* Begin *

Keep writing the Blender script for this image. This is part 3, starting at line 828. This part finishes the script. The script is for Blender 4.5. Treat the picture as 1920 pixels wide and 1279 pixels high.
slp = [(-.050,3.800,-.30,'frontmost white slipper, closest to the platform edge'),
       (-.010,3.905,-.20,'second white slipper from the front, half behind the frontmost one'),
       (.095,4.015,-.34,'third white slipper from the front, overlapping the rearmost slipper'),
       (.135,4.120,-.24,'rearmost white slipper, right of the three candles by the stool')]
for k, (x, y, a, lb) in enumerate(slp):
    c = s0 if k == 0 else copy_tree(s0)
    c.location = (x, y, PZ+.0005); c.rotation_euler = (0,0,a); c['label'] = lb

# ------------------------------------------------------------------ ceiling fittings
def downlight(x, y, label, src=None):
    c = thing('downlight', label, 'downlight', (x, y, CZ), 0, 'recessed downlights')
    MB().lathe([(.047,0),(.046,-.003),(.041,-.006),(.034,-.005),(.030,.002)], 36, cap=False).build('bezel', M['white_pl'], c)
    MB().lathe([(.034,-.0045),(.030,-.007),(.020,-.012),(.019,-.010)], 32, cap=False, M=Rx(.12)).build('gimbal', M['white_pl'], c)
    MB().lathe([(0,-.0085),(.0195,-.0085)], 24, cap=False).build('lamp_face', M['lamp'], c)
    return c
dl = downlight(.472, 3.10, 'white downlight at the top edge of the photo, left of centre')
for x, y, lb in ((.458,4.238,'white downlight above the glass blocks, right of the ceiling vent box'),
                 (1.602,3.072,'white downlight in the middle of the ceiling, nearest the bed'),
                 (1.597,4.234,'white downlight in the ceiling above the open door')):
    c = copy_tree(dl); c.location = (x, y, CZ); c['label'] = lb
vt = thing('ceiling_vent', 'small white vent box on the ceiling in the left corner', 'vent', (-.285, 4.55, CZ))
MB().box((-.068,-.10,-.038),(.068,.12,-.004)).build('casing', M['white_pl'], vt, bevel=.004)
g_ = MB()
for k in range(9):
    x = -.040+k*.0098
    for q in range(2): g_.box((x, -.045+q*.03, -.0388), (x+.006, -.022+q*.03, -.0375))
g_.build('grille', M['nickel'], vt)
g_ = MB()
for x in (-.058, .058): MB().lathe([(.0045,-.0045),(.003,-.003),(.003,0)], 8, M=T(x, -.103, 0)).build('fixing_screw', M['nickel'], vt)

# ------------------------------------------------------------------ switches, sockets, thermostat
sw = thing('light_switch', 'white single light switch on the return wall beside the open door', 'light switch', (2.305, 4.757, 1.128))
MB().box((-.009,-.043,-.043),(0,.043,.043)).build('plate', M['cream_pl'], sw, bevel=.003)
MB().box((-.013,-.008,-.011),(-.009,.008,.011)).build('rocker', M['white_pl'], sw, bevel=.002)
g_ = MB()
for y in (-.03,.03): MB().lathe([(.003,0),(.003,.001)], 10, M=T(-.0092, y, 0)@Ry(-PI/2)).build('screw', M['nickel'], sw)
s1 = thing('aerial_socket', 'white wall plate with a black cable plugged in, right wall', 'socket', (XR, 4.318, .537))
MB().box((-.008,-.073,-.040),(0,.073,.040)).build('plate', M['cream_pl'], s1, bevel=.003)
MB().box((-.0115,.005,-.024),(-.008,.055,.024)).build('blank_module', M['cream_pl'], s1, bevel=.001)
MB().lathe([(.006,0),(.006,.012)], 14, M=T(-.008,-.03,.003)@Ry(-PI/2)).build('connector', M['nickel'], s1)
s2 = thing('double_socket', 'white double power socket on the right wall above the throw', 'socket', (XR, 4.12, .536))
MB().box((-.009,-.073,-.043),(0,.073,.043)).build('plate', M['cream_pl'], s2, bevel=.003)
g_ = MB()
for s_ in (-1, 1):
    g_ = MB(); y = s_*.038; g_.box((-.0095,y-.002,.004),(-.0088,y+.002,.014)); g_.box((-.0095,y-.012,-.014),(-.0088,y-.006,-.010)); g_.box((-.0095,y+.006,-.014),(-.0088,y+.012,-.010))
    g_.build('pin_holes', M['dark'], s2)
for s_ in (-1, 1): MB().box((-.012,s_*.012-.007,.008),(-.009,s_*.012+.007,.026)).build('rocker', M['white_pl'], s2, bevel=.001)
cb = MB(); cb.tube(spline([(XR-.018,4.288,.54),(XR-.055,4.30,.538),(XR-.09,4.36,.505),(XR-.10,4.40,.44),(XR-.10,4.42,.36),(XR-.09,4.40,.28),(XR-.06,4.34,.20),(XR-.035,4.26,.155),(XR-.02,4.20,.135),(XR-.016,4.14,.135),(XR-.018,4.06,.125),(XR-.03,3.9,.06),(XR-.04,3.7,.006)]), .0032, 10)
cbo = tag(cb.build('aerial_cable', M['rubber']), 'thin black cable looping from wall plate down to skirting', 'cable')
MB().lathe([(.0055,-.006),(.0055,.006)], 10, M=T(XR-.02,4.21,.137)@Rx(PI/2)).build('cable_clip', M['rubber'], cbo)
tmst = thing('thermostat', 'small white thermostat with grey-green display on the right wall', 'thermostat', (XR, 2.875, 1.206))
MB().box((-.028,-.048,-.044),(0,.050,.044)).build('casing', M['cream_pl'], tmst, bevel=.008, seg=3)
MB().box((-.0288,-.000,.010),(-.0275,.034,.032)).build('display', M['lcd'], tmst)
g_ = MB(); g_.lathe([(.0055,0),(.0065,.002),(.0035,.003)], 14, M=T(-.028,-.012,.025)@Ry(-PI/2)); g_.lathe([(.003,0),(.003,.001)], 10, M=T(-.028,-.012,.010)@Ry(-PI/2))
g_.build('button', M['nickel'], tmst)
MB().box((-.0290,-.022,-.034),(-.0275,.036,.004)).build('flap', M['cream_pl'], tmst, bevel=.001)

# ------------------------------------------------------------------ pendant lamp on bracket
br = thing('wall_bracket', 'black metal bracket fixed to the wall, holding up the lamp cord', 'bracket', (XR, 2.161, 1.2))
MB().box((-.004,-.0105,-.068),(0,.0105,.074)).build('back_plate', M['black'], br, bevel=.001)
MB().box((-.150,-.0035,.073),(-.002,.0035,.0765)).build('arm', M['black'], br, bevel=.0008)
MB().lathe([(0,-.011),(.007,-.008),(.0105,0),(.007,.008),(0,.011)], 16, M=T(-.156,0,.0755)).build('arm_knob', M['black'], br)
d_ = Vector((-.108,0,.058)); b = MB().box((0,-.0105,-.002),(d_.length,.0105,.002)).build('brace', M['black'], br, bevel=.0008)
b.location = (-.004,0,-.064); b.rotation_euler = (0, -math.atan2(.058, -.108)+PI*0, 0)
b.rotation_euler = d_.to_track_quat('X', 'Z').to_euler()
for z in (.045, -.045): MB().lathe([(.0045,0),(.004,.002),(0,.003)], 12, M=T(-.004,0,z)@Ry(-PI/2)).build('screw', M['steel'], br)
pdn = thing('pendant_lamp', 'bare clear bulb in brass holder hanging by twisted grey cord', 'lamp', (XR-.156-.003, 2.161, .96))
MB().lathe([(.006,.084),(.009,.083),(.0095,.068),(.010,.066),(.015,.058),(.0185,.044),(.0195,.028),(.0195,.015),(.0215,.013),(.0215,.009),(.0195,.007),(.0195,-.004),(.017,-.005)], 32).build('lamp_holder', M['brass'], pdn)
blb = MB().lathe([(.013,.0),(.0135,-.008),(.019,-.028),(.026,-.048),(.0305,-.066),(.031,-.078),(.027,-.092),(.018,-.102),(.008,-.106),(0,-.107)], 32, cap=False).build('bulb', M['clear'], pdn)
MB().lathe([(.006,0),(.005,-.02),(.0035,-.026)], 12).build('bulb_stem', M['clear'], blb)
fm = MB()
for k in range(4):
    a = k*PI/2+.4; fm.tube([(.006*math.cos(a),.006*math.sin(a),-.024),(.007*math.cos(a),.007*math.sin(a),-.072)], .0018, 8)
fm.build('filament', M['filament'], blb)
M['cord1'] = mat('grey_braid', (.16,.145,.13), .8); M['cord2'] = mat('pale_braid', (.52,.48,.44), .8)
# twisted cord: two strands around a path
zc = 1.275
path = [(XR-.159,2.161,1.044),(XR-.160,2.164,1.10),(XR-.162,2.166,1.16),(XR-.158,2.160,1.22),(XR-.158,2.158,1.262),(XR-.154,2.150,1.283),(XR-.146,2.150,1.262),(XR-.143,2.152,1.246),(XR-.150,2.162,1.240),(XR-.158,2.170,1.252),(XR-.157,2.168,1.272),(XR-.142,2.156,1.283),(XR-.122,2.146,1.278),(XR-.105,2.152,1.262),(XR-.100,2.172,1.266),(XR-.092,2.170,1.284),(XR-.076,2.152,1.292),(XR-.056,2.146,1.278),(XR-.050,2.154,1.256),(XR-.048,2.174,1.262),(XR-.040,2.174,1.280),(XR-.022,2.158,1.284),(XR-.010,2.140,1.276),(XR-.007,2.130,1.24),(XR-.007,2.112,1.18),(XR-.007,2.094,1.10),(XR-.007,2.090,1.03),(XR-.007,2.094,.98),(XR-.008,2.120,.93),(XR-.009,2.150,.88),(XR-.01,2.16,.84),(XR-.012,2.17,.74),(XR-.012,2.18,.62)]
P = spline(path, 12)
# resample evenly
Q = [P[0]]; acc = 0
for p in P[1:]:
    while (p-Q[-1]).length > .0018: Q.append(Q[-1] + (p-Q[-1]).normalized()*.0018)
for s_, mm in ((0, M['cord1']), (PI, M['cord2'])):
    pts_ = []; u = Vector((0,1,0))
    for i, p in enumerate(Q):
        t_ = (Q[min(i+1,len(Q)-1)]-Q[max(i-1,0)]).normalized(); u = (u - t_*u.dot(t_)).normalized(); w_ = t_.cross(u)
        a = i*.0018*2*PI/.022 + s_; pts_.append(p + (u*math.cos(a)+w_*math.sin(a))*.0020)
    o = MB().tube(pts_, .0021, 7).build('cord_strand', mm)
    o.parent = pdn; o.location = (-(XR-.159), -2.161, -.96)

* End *

WRITTEN TASK
Please write out exactly the lines from the start of the data through the line that contains "c.location = (x, y, PZ+.0005);", both ends included, and nothing else.

RESULT OF THE EXERCISE
Keep writing the Blender script for this image. This is part 3, starting at line 828. This part finishes the script. The script is for Blender 4.5. Treat the picture as 1920 pixels wide and 1279 pixels high.
slp = [(-.050,3.800,-.30,'frontmost white slipper, closest to the platform edge'),
       (-.010,3.905,-.20,'second white slipper from the front, half behind the frontmost one'),
       (.095,4.015,-.34,'third white slipper from the front, overlapping the rearmost slipper'),
       (.135,4.120,-.24,'rearmost white slipper, right of the three candles by the stool')]
for k, (x, y, a, lb) in enumerate(slp):
    c = s0 if k == 0 else copy_tree(s0)
    c.location = (x, y, PZ+.0005); c.rotation_euler = (0,0,a); c['label'] = lb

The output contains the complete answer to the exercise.